Southwest extended its schedule from early March to early April last week. Sure it included a new city — Knoxville — but the real news was buried in the weeds. Even though capacity is basically flat in March vs last year, the underlying schedule has changed somewhat dramatically. There are now four connecting hubs for the airline in the middle of the country, and they all work together.
Of course, Southwest has plenty of other places that can and will connect traffic, but the four hubs that get restructured in March are Chicago/Midway, Denver, Nashville, and St Louis. These hubs now each have four banks during the day, two in the morning and two in the evening. Here’s how it looks with the times shown being the local times in and out of the hub:

Three of these hubs operate the same way. They have their first bank arriving from the east in the morning and then heading west from there. Then right after there’s an arrival bank from the west which connects to eastbound flights. Then there’s another bank arriving from the west in the early evening which connects east. Finally, there’s a late bank arriving from the east that goes west.
This makes sense, because it allows the early morning bank to take advantage of the east coast time zone while the late bank takes advantage of the west coast time zone. Midway, however, is a little different. It’s actually the same in the evening, but the morning banks are flipped.
The first bank of arrivals comes in from the west on the redeyes from the coast before 6am. Then between 6:30am and 7am there are a bunch of early arrivals from nearby cities. Those all funnel into an east coast departing bank that goes between 7:30am and 8:05am. Here’s a map with redeye arrivals in red, short-haul arrivals in gray, and departures in blue.

This is pretty different from what Southwest used to do. It previously had a much flatter structure throughout the day, though it did have some banking. Let me show you what I mean using Midway as an example. Here’s what it looked like this past March (on a Monday):
Chicago/Midway March 2025 Monday Flights By Hour

Data via Cirium
You can see there are some two big banks with a third later in the day that’s less balanced, all highlighted in blue. In the middle the flights are spread out fairly evenly. Now look at the plan for next March.
Chicago/Midway March 2026 Monday Flights By Hour

Data via Cirium
You can see four clear banks highlighted in red. Sure, there are still flights at all hours, but the connecting banks have been peaked. Not only have they been peaked, the cities involved have been fine-tuned. For example, take a look at the morning bank in Denver. Here’s what it looked like this past March.
March 2025 Denver Morning Bank

Maps generated by the Great Circle Mapper – copyright © Karl L. Swartz.
You can see that this bank flows in all directions. But next March? Not so much.
March 2026 Denver Morning Bank

Maps generated by the Great Circle Mapper – copyright © Karl L. Swartz.
This is now a truly directional bank that brings people in from the east and then heads to the west.
These four hubs will of course continue to serve local markets as always, but having the four of them work together means they can be more efficient and do a better job of pushing traffic over the various hubs at different times of day.
What does this mean in practice?
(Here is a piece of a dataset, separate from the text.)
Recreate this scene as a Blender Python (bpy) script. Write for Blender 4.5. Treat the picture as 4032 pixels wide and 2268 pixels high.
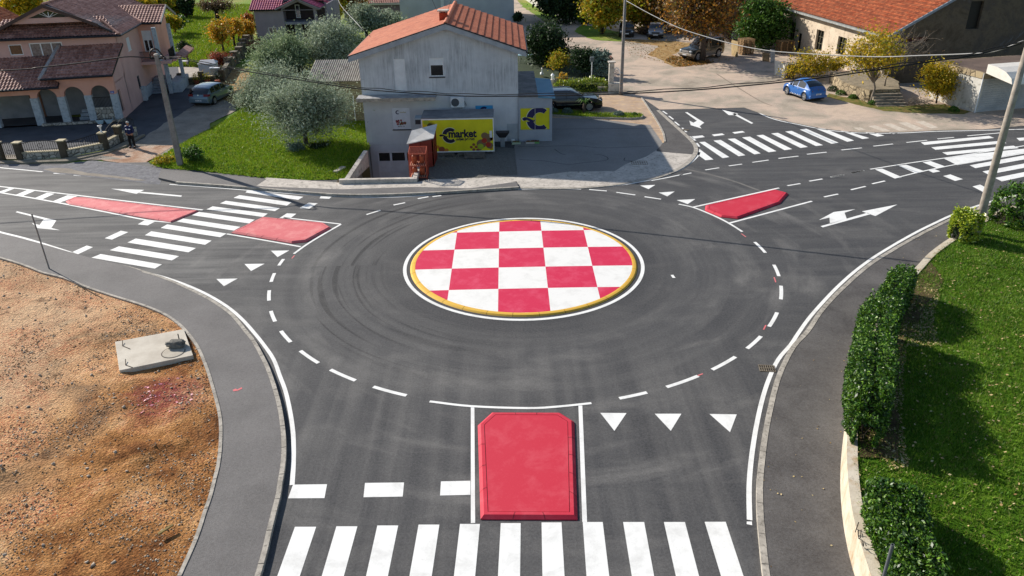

I went ahead and looked at Sacramento in more detail. On a random Monday in March 2025 and the same in March 2026, Southwest has 14 daily flights to these four hubs. Nashville converts from an evening arrival to a redeye, St Louis sees no change as an evening arrival, Midway gets a second flight that is a redeye, and Denver drops from 11 to 10 daily.
Looking at connections within two hours beyond the four hubs (without serious backtracking), the number of individual flight options rises more than 18 percent vs the prior year. As in any schedule, there are a handful (3 cities) that no longer have connectivity and 4 that gain it, but of the remaining 53 markets, 24 see increases and 20 see no change. In other words, only 9 see a decrease — all lose just one flight option — and 2 of those have their own nonstops anyway (Austin and Baltimore).
Here’s a look at the map:
March 17, 2026 vs March 17, 2025 Sacramento Connections via the Four Hubs

Maps generated by the Great Circle Mapper – copyright © Karl L. Swartz.
Sacramento + the four hubs in black, flat in gray, up or new in green, down or gone in red
With better connectivity that uses the four hubs to create opportunity throughout the day and the introduction of redeyes, Southwest has turned into the thing it always preteneded it didn’t want to be… an airline well-equipped for connections.
Does that save the airline? Well, it probably doesn’t hurt, especially when you have to fill 175 seats on most flights as deliveries of smaller planes continue to be held up. It’s a positive development for people in those mid-size cities that Southwest really needs to win.